Given problem - Reproduce every entry in the listing without alteration.

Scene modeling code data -
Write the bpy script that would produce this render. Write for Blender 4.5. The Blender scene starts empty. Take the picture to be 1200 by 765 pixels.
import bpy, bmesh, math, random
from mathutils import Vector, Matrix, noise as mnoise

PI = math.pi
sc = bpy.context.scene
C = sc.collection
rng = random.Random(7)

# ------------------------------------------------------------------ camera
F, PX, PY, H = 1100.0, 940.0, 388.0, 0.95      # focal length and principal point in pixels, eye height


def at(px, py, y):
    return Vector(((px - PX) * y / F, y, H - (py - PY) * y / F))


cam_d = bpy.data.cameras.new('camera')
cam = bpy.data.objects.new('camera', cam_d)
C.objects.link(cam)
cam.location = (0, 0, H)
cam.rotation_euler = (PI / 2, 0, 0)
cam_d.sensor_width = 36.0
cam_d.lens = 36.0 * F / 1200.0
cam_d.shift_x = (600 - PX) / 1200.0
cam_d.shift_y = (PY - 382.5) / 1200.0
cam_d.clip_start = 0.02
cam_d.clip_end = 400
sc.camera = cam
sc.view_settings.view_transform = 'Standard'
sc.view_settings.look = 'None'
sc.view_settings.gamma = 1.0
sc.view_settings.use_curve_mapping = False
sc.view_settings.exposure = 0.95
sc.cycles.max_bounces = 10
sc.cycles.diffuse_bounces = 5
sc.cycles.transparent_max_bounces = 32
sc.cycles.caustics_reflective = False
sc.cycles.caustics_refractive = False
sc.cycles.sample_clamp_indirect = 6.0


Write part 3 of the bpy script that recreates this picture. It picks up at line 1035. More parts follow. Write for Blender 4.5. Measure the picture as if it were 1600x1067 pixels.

Result of the exercise -
Write the bpy script that would produce this render. Write for Blender 4.5. The Blender scene starts empty. Take the picture to be 1200 by 765 pixels.
import bpy, bmesh, math, random
from mathutils import Vector, Matrix, noise as mnoise

PI = math.pi
sc = bpy.context.scene
C = sc.collection
rng = random.Random(7)

# ------------------------------------------------------------------ camera
F, PX, PY, H = 1100.0, 940.0, 388.0, 0.95      # focal length and principal point in pixels, eye height


def at(px, py, y):
    return Vector(((px - PX) * y / F, y, H - (py - PY) * y / F))


cam_d = bpy.data.cameras.new('camera')
cam = bpy.data.objects.new('camera', cam_d)
C.objects.link(cam)
cam.location = (0, 0, H)
cam.rotation_euler = (PI / 2, 0, 0)
cam_d.sensor_width = 36.0
cam_d.lens = 36.0 * F / 1200.0
cam_d.shift_x = (600 - PX) / 1200.0
cam_d.shift_y = (PY - 382.5) / 1200.0
cam_d.clip_start = 0.02
cam_d.clip_end = 400
sc.camera = cam
sc.view_settings.view_transform = 'Standard'
sc.view_settings.look = 'None'
sc.view_settings.gamma = 1.0
sc.view_settings.use_curve_mapping = False
sc.view_settings.exposure = 0.95
sc.cycles.max_bounces = 10
sc.cycles.diffuse_bounces = 5
sc.cycles.transparent_max_bounces = 32
sc.cycles.caustics_reflective = False
sc.cycles.caustics_refractive = False
sc.cycles.sample_clamp_indirect = 6.0


Write part 3 of the bpy script that recreates this picture. It picks up at line 1035. More parts follow. Write for Blender 4.5. Measure the picture as if it were 1600x1067 pixels.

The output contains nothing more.